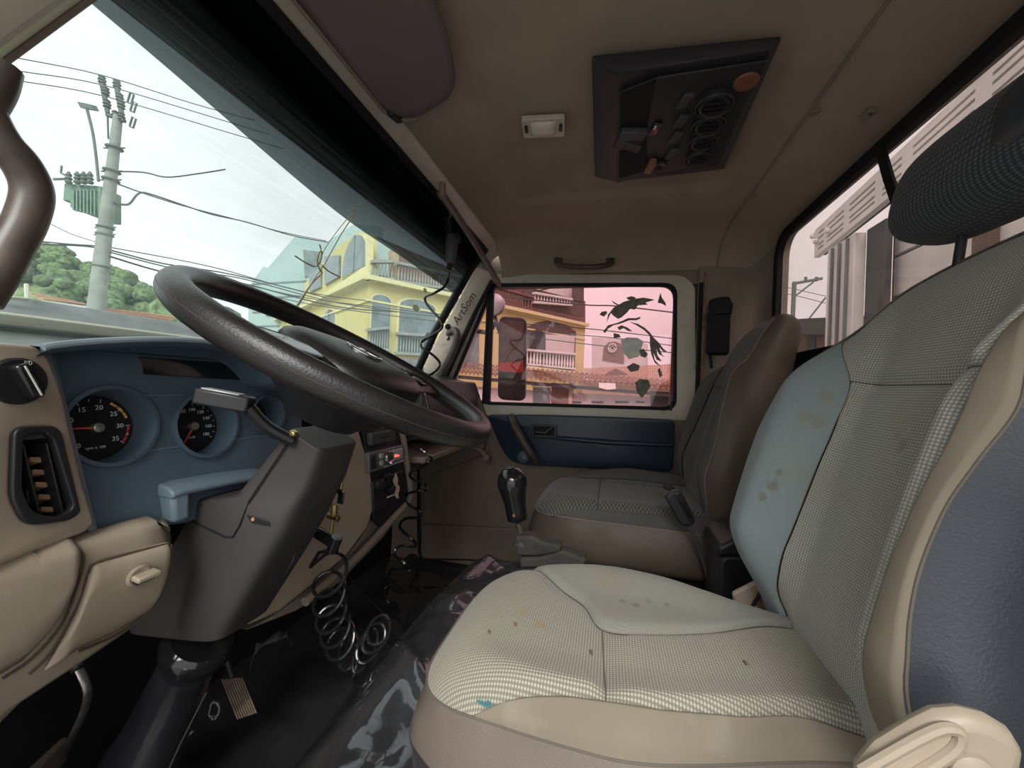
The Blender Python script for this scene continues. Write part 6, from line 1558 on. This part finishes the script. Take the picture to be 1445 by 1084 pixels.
# wires
wires = [([(-60,62),(15,80),(143,106),(275,147),(360,170)],9,14,.010,'topmost thin power line in the sky behind the grab handle'),
 ([(-60,85),(24,100),(145,120),(305,167),(380,190)],9,14,.010,'second thin power line from the top, left of pole'),
 ([(-60,98),(20,113),(148,136),(332,190),(400,210)],9,14,.010,'third thin power line from the top, left of pole'),
 ([(145,242),(200,243),(235,250),(280,245),(318,239)],9,9,.012,'short slack wire to the right of the pole below crossarm'),
 ([(162,258),(200,272),(260,291),(330,309),(400,328),(460,340)],9,20,.014,'upper of two twisted service cables falling right from pole'),
 ([(162,287),(182,288),(196,273),(212,274),(260,290),(300,303),(350,314),(410,332),(463,342)],9,20,.020,'thick service cable with an S bend right of the pole'),
 ([(30,338),(90,344),(135,347),(160,350),(300,377),(420,410),(520,425)],9,14,.012,'uppermost of the bundled lines crossing the hill'),
 ([(60,345),(140,350),(230,372),(330,388),(460,420)],9,14,.016,'thick line just under the uppermost over the hill'),
 ([(155,362),(240,386),(330,397),(470,432),(560,440)],9,14,.016,'lowest dark line running right from the pole to the house'),
 ([(155,356),(250,380),(340,393),(480,428),(640,450)],9,13,.012,'lowest but one line running right from the pole to the house'),
 ([(330,398),(430,420),(520,432),(655,448)],12,11,.010,'line crossing the yellow facade at its first floor cornice'),
 ([(330,405),(430,428),(540,444),(655,458)],12,11,.010,'line crossing the yellow facade just above the tall windows'),
 ([(700,418),(820,430),(870,432),(950,441)],11,10,.014,'power line crossing the sky in far door window'),
 ([(700,455),(820,463),(950,478)],11,10,.010,'upper of the fine lines low in the far door window'),
 ([(700,462),(820,473),(866,477),(950,488)],11,10,.010,'middle fine line low in the far door window'),
 ([(700,470),(830,486),(950,498)],11,10,.010,'lower fine line low in the far door window'),
 ([(60,310),(100,330),(137,342)],9,9,.006,'very thin guy wire slanting down to the pole above hill'),
 ([(1096,402),(1130,410),(1165,418)],-20,-20,.012,'upper fine line in the rear window'),
 ([(1096,412),(1130,419),(1165,428)],-20,-20,.012,'lower fine line in the rear window')]
for pts, d0, d1, r, lab in wires:
    n = len(pts); d0, d1 = abs(d0), abs(d1); b = MB(); b.tube(catmull([dp(px, py, d0+(d1-d0)*i/(n-1)) for i, (px, py) in enumerate(pts)], 5), r*1.35, 5)
    tag(b.build('overhead_wire', 'cable', None, smooth=True), lab, 'wire', 'overhead wires')

# ---- cargo bed behind the cab, seen through the rear window
RY = -1.15
cb = thing('cargo_rack', (1.2, RY, GZ), 'white slotted steel headboard of the truck bed, behind the rear window', 'truck bed')
g = lambda px, py, y=RY: at(px, py, 'y', y)
def bar(x0, x1, z0, z1, nm, m, y=RY, t=-.03):
    return MB().prism([(x0,y,z0),(x1,y,z0),(x1,y,z1),(x0,y,z1)], (0,t,0)).build(nm, m, cb, bevel=.003)
xe = g(1150,330).x; zt = g(1150,325).z; zb = g(1152,362).z
zt2 = g(1385,100).z
hd_ = plate('slotted_header', 'rack_white', [(-.4,zb),(xe,zb),(xe,zt),(-.4,zt)],
    [[(x0,z0),(x0+w_,z0),(x0+w_,z0+.012),(x0,z0+.012)] for x0, w_ in ((xe-.10,.06),(xe-.30,.16),(xe-.55,.20),(xe-.72,.12),(xe-1.06,.28),(xe-1.26,.14),(xe-1.62,.30)) for z0 in (zb+.03, zb+.055, zt-.075, zt-.045)], (0,RY,0), X_, Z_, .03, cb, bevel=0)
xB = g(1405,100).x; kS = (g(1405,84).z-zt)/(xe-xB)
def shear(o):
    for v in o.data.vertices: v.co.z += kS*max(0, xe-.02-(v.co.x+1.2))
shear(hd_)
shear(bar(-.4, xe-.01, zb+.01, zt-.01, 'slot_dark_strip', 'black_rubber', RY-.045, -.01))  # black strip added behind the slots only to make them read dark
bar(-.2, g(1200,420).x, GZ+.6, zb, 'gap_dark_sheet', 'black_rubber', RY-.17, -.01)  # black sheet added so the gaps between the boards look dark
for dx, dz in ((-.03,.09),(-.16,.10)): MB().lathe((xe+dx,RY+.002,zb+dz), (0,1,0), [(.016,0),(.016,.012),(.008,.018)], 8).build('bolt', 'rack_white', cb)
MB().lathe((xe+.008,RY+.0,zb+.14), (1,0,0), [(.016,0),(.016,.02)], 8).build('bolt', 'rack_white', cb)
x1 = g(1163,420).x; x2 = g(1200,420).x
bar(x2, x1, GZ+.6, zb, 'corner_post', 'rack_white', RY-.01, -.05)
for k in range(3):
    xx = x2+(x1-x2)*(.2+.28*k); bar(xx-.006, xx+.006, GZ+.6, zb-.01, 'post_rib', 'rack_grey', RY+.004, -.02)
bar(x2-.14, x2, GZ+.6, zb+.01, 'dark_panel', 'rack_dark', RY-.06, -.03)
zs = [g(1230,y_, RY-.12).z for y_ in (300,338,378,430,480,540)]
for k in range(5):
    bar(-.2, x2-.10, zs[k+1]+.008, zs[k]-.008, 'board', 'rack_white', RY-.12, -.025)
bar(-.2, x2-.1, GZ+.6, zs[5], 'board', 'rack_grey', RY-.12, -.025)
bar(x2-.62, x2-.55, GZ+.6, zb, 'brown_upright', 'brown_wall', RY-.09, -.03)
bar(-.3, x1, GZ+.4, GZ+.62, 'bed_floor_rail', 'rack_dark', RY, -.4)
# street pole and sheds beyond
rp = thing('steel_frame_pole', dp(1120,470,14), 'dark steel pole with crossarm seen in the left of the rear window', 'utility pole')
E_ = lambda px, py: dp(px, py, 14)
gq = E_(1119,440); MB().tube([E_(1121,398), gq, V((gq.x,gq.y,GZ))], .07, 6).build('post', 'pole_dark', rp)
MB().tube([E_(1121,400), E_(1160,393)], .05, 6).build('crossarm', 'pole_dark', rp)
MB().tube([E_(1122,418), E_(1148,398)], .03, 5).build('brace', 'pole_dark', rp); MB().tube([E_(1140,452), E_(1165,420)], .03, 5).build('stay', 'pole_dark', rp)
for px in (1137,1152): MB().tube([E_(px,397), E_(px,391)], .05, 6).build('insulator', 'pole_dark', rp)
A6, B6 = dp(1100,450,15), dp(1260,440,11); fF = Fac(A6, B6)
sh_ = thing('brown_shed', V((A6.x, A6.y, GZ)), 'low dark building with brown wall below the steel pole in the rear window', 'building')
fF.poly('wall', [(1095,470),(1320,470),(1320,560),(1095,560)], 'brown_wall', sh_, 0, .3); fF.poly('roof', [(1090,452),(1320,440),(1320,472),(1090,472)], 'rack_dark', sh_, .3, .6)
fF.poly('door', [(1138,474),(1150,474),(1150,520),(1138,520)], 'dark_opening', sh_, .05, .1)
fF.poly('pale_wall', [(1095,500),(1165,502),(1165,540),(1095,540)], 'tan_wall', sh_, .6, .2)
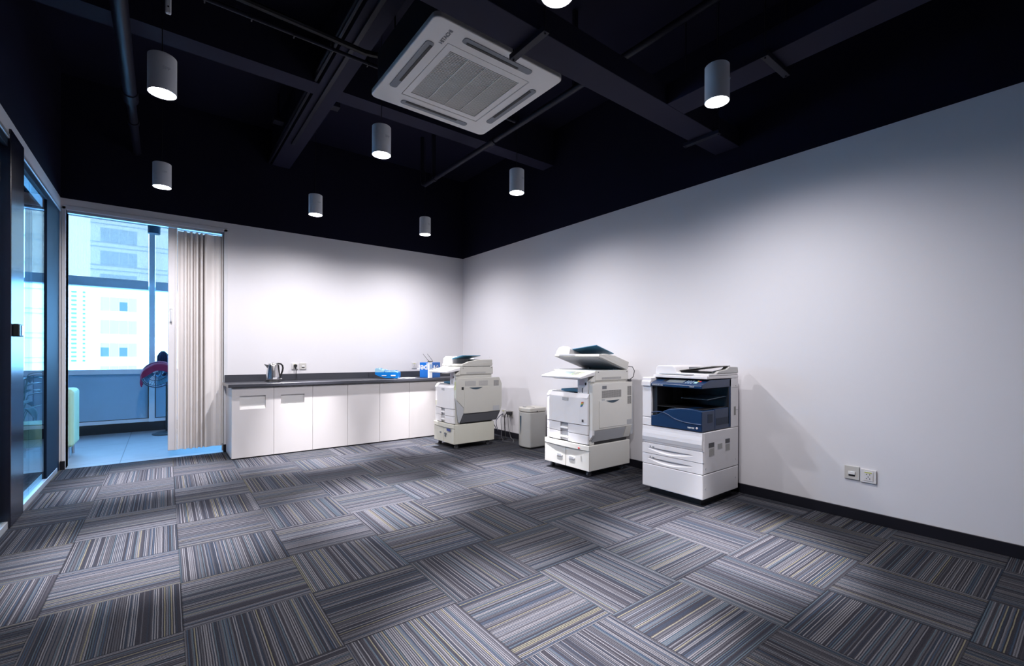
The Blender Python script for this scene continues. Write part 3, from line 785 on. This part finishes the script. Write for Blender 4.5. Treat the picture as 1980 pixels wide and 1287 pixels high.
    o(onp(.22, .52, -.07, .06), 'panel_plate', mat('olive_plate', (.55, .58, .45), .4), pn)
    o(onp(.27, .40, -.05, .045, .0028), 'screen', SCREENC, pn)
    for i in range(3):
        for j in range(3): o(onp(.43+.02*i, .443+.02*i, -.04+.03*j, -.025+.03*j, .004), 'key', (GREEN if (i, j) == (0, 0) else ABSG), pn)
    # side unit on the right
    su = B().prism([(.036, .875), (.05, .882), (.605, .882), (.60, .44), (.022, .44), (.022, .86)] if rainbow else
                   [(.03, .835), (.05, .862), (.66, .862), (.70, .78), (.70, .50), (.68, .43), (.125, .43), (.125, .50), (.022, .60), (.022, .82)], 'x', .602, .642)
    su = o(su, 'side_unit', body, bevel=.006)
    gx = .6425
    if rainbow:
        o(B().prism([(.604, .439), (.642, .439), (.606, .33), (.604, .33)], 'y', .05, .50), 'lower_slope', ABSG, su, bevel=.002)  # body plastic in darker grey, putting some of the slope's shade into its colour
        o(B().prism([(.604, .439), (.642, .439), (.618, .365), (.604, .33)], 'y', .51, .60), 'lower_slope', body, su, bevel=.002)
        o(B().prism([(.602, .45), (.641, .45), (.641, .40), (.602, .345)], 'y', .022, .05), 'corner_wedge', ABSL, su, bevel=.002)
    else:
        o(B().prism([(.125, .429), (.68, .429), (.62, .318), (.085, .318)], 'x', .603, .634), 'lower_panel', ABSD, su, bevel=.004)  # flat panel in charcoal; the shade of an inward slope is in its colour
        o(B().prism([(.022, .60), (.124, .50), (.124, .43), (.075, .325), (.06, .325)], 'x', .603, .638), 'corner_curve', ABSG, su, bevel=.003)
    o(B().box(.6005, .603, .09, .56, .302, .328), 'lower_gap', BLK)
    dd = o(B().box(gx-.0005, gx+.004, .11, .49, .46, .715) if rainbow else B().box(gx-.0005, gx+.004, .135, .49, .43, .745), 'bypass_door', body, su, bevel=.002)
    o(B().prism([(.20+.20*q/10, .715 if rainbow else .745) for q in range(11)][::-1] + [(.20+.20*q/10, (.715 if rainbow else .745)-.024*sin(pi*q/10)) for q in range(1, 10)], 'x', gx+.0041, gx+.006), 'door_grip', DARKBL, su)
    if rainbow:
        o(B().box(gx-.0005, gx+.0012, .15, .43, .74, .81), 'vent', VENT, su)
        o(B().box(gx-.0005, gx+.0012, .155, .215, .825, .855), 'rating_label', INKG, su)
        o(B().box(gx-.0005, gx+.0012, .15, .19, .70, .73), 'rating_label', ABSG, su)
        o(B().box(gx-.0005, gx+.0015, .525, .585, .665, .74).box(gx-.0005, gx+.0015, .525, .585, .75, .84), 'vent', VENT, su)
        o(B().box(gx-.0005, gx+.0015, .52, .59, .46, .51), 'side_recess', ABSG, su)
        o(B().box(.602, .62, .606, .645, .35, .84), 'rear_cover', ABSG, bevel=.003)
    else:
        o(B().box(gx-.0005, gx+.0012, .145, .30, .765, .825).box(gx-.0005, gx+.0012, .345, .48, .765, .825), 'vent', VENTF, su)
        o(B().box(gx-.0005, gx+.0012, .57, .65, .755, .825), 'vent', VENT, su)
        o(B().box(gx-.0005, gx+.0015, .56, .66, .44, .50), 'side_recess', ABSG, su)
        o(B().box(gx-.0005, gx+.0015, .095, .125, .72, .755), 'latch', BLK, su)
        o(B().box(gx-.0005, gx+.0015, .145, .175, .715, .74), 'latch', BLK, su)
        o(B().box(.604, .624, .0205, .0215, .70, .80).box(.602, .63, .0185, .0215, .62, .84), 'side_label', mat('pale_label', (.62, .66, .60), .5), su)
        o(B().box(.606, .622, .0165, .0183, .72, .82), 'warning_label', YLAB, su)
    # document feeder / lid
    def lidz(b):
        return b
    lid = B()
    fe = []
    y0, y1, zb = .12, .565, 1.006
    lid.box(-.01, .612, y0, y1, zb, zb+.026)
    lid.prism([(y0+.01, zb+.026), (y1, zb+.026), (y1, zb+.082), (y0+.22, zb+.078), (y0+.09, zb+.055), (y0+.04, zb+.035)], 'x', .555, .612)
    lid.prism([(y0+.30, zb+.026), (y1, zb+.026), (y1, zb+.082), (y0+.30, zb+.082)], 'x', .19, .555)
    lo = lid
    parts = []
    fd = B().prism([(-.01, zb+.026), (.19, zb+.026), (.19, zb+.085), (.16, zb+.11), (.07, zb+.118), (.01, zb+.10), (-.01, zb+.06)], 'y', y0+.01, y1-.05)
    tray = B().hexa([(.17, y0+.05, zb+.088), (.50, y0+.05, zb+.128), (.50, y1-.12, zb+.128), (.17, y1-.12, zb+.088),
                     (.17, y0+.05, zb+.096), (.50, y0+.05, zb+.136), (.50, y1-.12, zb+.136), (.17, y1-.12, zb+.096)])
    guide = B().box(.20, .25, y0+.08, y0+.18, zb+.098, zb+.112)
    cav = B().box(.20, .55, y0+.06, y0+.29, zb+.0265, zb+.036)
    mat_u = B().box(.03, .575, y0+.02, y1-.02, zb-.004, zb-.0005)
    grip = B().prism([(.06, y0), (.30, y0), (.27, y0-.012), (.09, y0-.012)], 'z', zb+.004, zb+.020)
    allp = [(lo, 'lid', body, .005), (fd, 'document_feeder', ABSL, .008), (tray, 'feeder_tray', BLUEL, .002), (guide, 'paper_guide', BLUEL, .003), (cav, 'tray_floor', BLK, 0), (mat_u, 'platen_backing', ABSG, 0), (grip, 'lid_grip', ABSG, .002)]
    hinge = Vector((0, y1-.02, zb))
    ang = -radians(17.5) if lid_open else 0
    root = None
    for b_, nm, m_, bv in allp:
        if lid_open:
            R = Matrix.Translation(hinge) @ Matrix.Rotation(ang, 4, 'X') @ Matrix.Translation(-hinge)
            for v in b_.bm.verts: v.co = R @ v.co
        ob = o(b_, nm, m_, root if root else t, bevel=bv)
        if nm == 'lid': root = ob
    if lid_open:
        cdl = o(B().sweep([(.615, .575, 1.035), (.63, .62, 1.03), (.635, .645, .99), (.63, .635, .93), (.617, .60, .905), (.617, .595, .89)], .004, 8), 'lid_cable', ABSD, smooth=True)
        o(B().box(.60, .63, .578, .603, .883, .905), 'cable_clamp', ABSD, cdl)
        o(B().box(.10, .15, .50, .55, .995, 1.012).box(.48, .53, .50, .55, .995, 1.012), 'hinge', BLK)
    return t
press('photocopier', 'middle photocopier with its lid raised and a colourful emblem, on a wheeled stand', (3.125, 3.54, 0), .62, True, ABS, mat('warm_white_metal', (.66, .65, .61), .4, var=.02), True)
press('photocopier', 'far photocopier with blue feeder tray, beside the kitchen counter, on a cream wheeled stand', (2.775, 5.30, 0), .505, False, mat('greyish_plastic', (.50, .49, .45), .42, var=.03), ABSC, False)

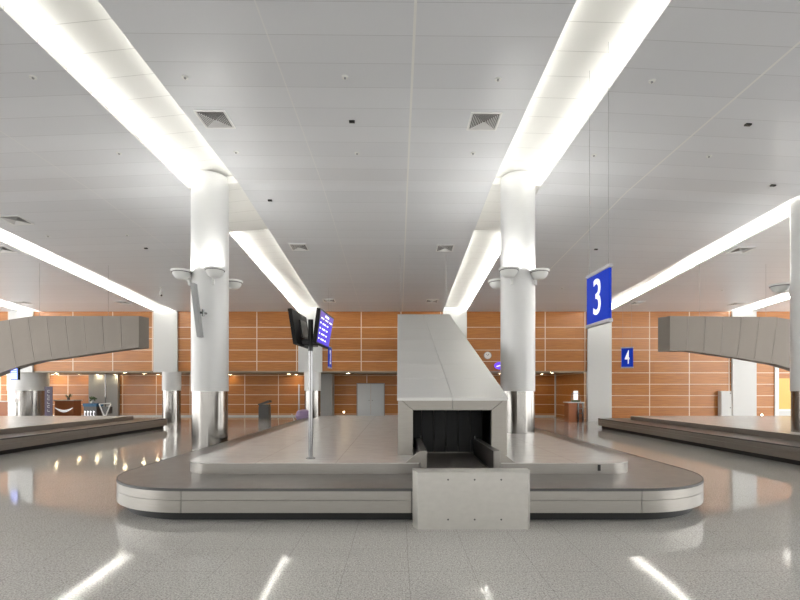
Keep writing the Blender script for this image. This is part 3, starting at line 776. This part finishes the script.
for i in range(70):
    a = random.random()*2*PI; r_ = .5*random.random()**.5; h_ = 1.0+.75*random.random(); s_ = .07
    b.lathe([(.01, -s_*.5), (s_*.6, 0), (.01, s_*.5)], r_*math.cos(a)*(1.2-abs(h_-1.3)), r_*math.sin(a), h_, 6)
b.build('blossoms', M['pink'], e)['kind'] = 'stuff'
b = MB()
for i in range(16):
    a = i*.4; b.tube((0, 0, .6), (.35*math.cos(a), .35*math.sin(a), 1.2), .01, 5)
b.build('stems', M['green'], e)
# banner
xa = (44.5-X0)/(F/24.3); xb = (52.5-X0)/(F/24.3)
e = empty('roll_up_banner', ((xa+xb)/2, 24.3, 0), 'narrow dark purple upright banner with pale vertical lettering beside the wide column', 'banner'); w2 = (xb-xa)/2
b = MB(); b.box(-w2, w2, 0, .02, .12, CAMZ+(YH-386.5)/(F/24.3)); b.build('banner_sheet', M['banner'], e)
b = MB(); b.box(-w2-.02, w2+.02, -.08, .1, 0, .12); b.build('foot', M['dgrey'], e)
b = MB()
for k_ in range(6): 
    z_ = .55+k_*.2
    b.box(-.06, .06, -.006, 0, z_, z_+.03); b.box(-.06, -.03, -.006, 0, z_, z_+.12); 
    if k_ % 2: b.box(-.06, .06, -.006, 0, z_+.1, z_+.13)
b.build('lettering', M['ventmid'], e)
# blue screen hung at left
s_ = F/17.3
e = empty('hanging_screen', ((15.5-X0)/s_, 17.25, CAMZ+(YH-374)/s_), 'small blue lit screen hanging below the left duct', 'screen')
b = MB(); b.xf = Matrix.Rotation(-.28, 4, 'Z'); b.box(-.2, .2, 0, .07, -.22, .22); b.build('housing', M['screen_body'], e, bevel=.01)
b = MB(); b.xf = Matrix.Rotation(-.28, 4, 'Z'); b.box(-.185, .16, -.004, 0, -.2, .2); b.build('display', mat('pale_screen', (110, 130, 230), .3, emit=1.0), e)
b = MB(); b.xf = Matrix.Rotation(-.28, 4, 'Z')
for k_ in range(5): b.box(-.16, .1, -.008, -.004, -.17+k_*.08, -.14+k_*.08)
b.build('display_text', M['scr_text'], e)
b = MB(); b.cyl(0, .04, .22, .27, .015, 10); b.build('pole', M['grey'], e)
# blue stall
s_ = F/24.2
e = empty('display_stand', ((90-X0)/s_, 24.2, 0), 'low dark stand with blue top and white lettering before the grey wall at left', 'stand')
b = MB(); b.box(-.33, .33, 0, .5, 0, .82); b.build('stand_body', M['dgrey'], e)
b = MB(); b.box(-.36, .36, -.03, .53, .82, .98); b.build('stand_top', M['blue'], e)
b = MB()
for x_ in (-.26, -.1, .04, .2): b.box(x_-.03, x_+.01, -.01, 0, .3, .6); b.box(x_-.03, x_+.06, -.01, 0, .3, .35); b.box(x_-.01, x_+.06, -.01, 0, .52, .57)
b.build('lettering', M['signwhite'], e)
ee = empty('flower_pot', ((90-X0)/s_, 24.4, .98), 'small yellow green potted plant on the blue-topped stand', 'plant')
b = MB(); b.cyl(0, 0, 0, .1, .07, 12, .09); b.build('pot', M['pil'], ee)
b = MB()
for i in range(24):
    a = i*2.4; r_ = .22*random.random(); b.lathe([(.005, -.04), (.05, 0), (.005, .04)], r_*math.cos(a), r_*math.sin(a), .14+.2*random.random(), 6)
b.build('foliage', M['green'], ee)
# stroller / cart right of the stand
e = empty('luggage_cart', ((105-X0)/s_, 24.2, 0), 'pale framed luggage cart beside the blue-topped stand', 'cart')
b = MB(); b.tube((-.3, 0, .95), (-.05, .0, .35), .03); b.tube((.3, 0, .95), (.05, 0, .35), .03); b.tube((-.05, 0, .35), (.05, 0, .35), .03); b.tube((-.3, 0, .95), (.3, 0, 1.0), .025)
b.tube((-.28, .5, .1), (.3, .5, .1), .02); b.tube((-.28, 0, .1), (-.28, .5, .1), .02); b.tube((.28, 0, .1), (.28, .5, .1), .02); b.tube((-.05, 0, .35), (-.28, 0, .1), .02); b.tube((.05, 0, .35), (.28, 0, .1), .02)
b.build('frame', M['white'], e, smooth=True)
b = MB(); b.box(-.2, .2, .02, .3, .45, .8); b.build('basket', M['dgrey'], e)
for x_ in (-.28, .28):
    b = MB(); b.xf = Matrix.Translation((x_, .05, .06)) @ Matrix.Rotation(PI/2, 4, 'Y'); b.cyl(0, 0, -.02, .02, .06, 14); b.build('wheel', M['black'], e)
e = empty('slim_post', ((105.5-X0)/(F/26), 26.0, 0), 'thin upright post with chrome top before the grey recess wall', 'post')
b = MB(); b.cyl(0, 0, 0, 1.3, .03, 12); b.cyl(0, 0, 0, .02, .15, 16); b.build('lower_post', M['dgrey'], e, smooth=True)
b = MB(); b.cyl(0, 0, 1.3, 2.6, .035, 12); b.build('upper_post', M['chrome'], e, smooth=True)
# bin
s_ = F/27.0
e = empty('waste_bin', ((263.5-X0)/s_, 27.0, 0), 'dark grey bin with slanted lid against the recess wall right of the left column', 'bin')
b = MB(); b.box(-.3, .3, 0, .5, 0, .72); b.build('bin_body', M['dgrey'], e, bevel=.02)
b = MB(); b.solid([(-.32, -.02, .80), (.32, -.02, .95), (.36, .52, .95), (-.32, .52, .8)], [(-.32, -.02, .86), (.26, -.02, 1.08), (.3, .52, 1.08), (-.32, .52, .86)]); b.box(-.28, .28, .05, .45, .72, .84); b.build('lid', M['dgrey'], e)
# stand post & trolley near pole
s_ = F/26.5
e = empty('barrier_post', ((299-X0)/s_, 26.5, 0), 'slim steel barrier post standing before the recess wall left of the screen pole', 'post')
b = MB(); b.cyl(0, 0, 0, .02, .15, 16); b.cyl(0, 0, 0, 2.0, .04, 12); b.build('post', M['chrome'], e, smooth=True)
e = empty('luggage_bundle', (-4.3, 21.2, 0), 'mauve luggage bundle on a trolley by the far left end of the middle carousel', 'luggage')
b = MB()
b.lathe([(.05, .25), (.3, .3), (.38, .5), (.3, .72), (.1, .8)], 0, 0, 0, 14); b.build('bag', mat('bag_mauve', (140, 120, 150), .7), e, smooth=True)
b = MB(); b.box(-.4, .3, -.25, .3, .12, .27); b.tube((-.4, 0, .2), (-.55, 0, .6), .02); b.build('trolley', M['pil'], e)
for x_ in (-.3, .2):
    b = MB(); b.xf = Matrix.Translation((x_, -.2, .07)) @ Matrix.Rotation(PI/2, 4, 'X'); b.cyl(0, 0, -.02, .02, .07, 14); b.build('wheel', M['black'], e)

Work to be completed
Copy out every line of the listing that contains the string "wide".

Task solution
The Blender Python script for this scene continues. Write part 3, from line 785 on. This part finishes the script. Write for Blender 4.5. Treat the picture as 1980 pixels wide and 1287 pixels high.
e = empty('roll_up_banner', ((xa+xb)/2, 24.3, 0), 'narrow dark purple upright banner with pale vertical lettering beside the wide column', 'banner'); w2 = (xb-xa)/2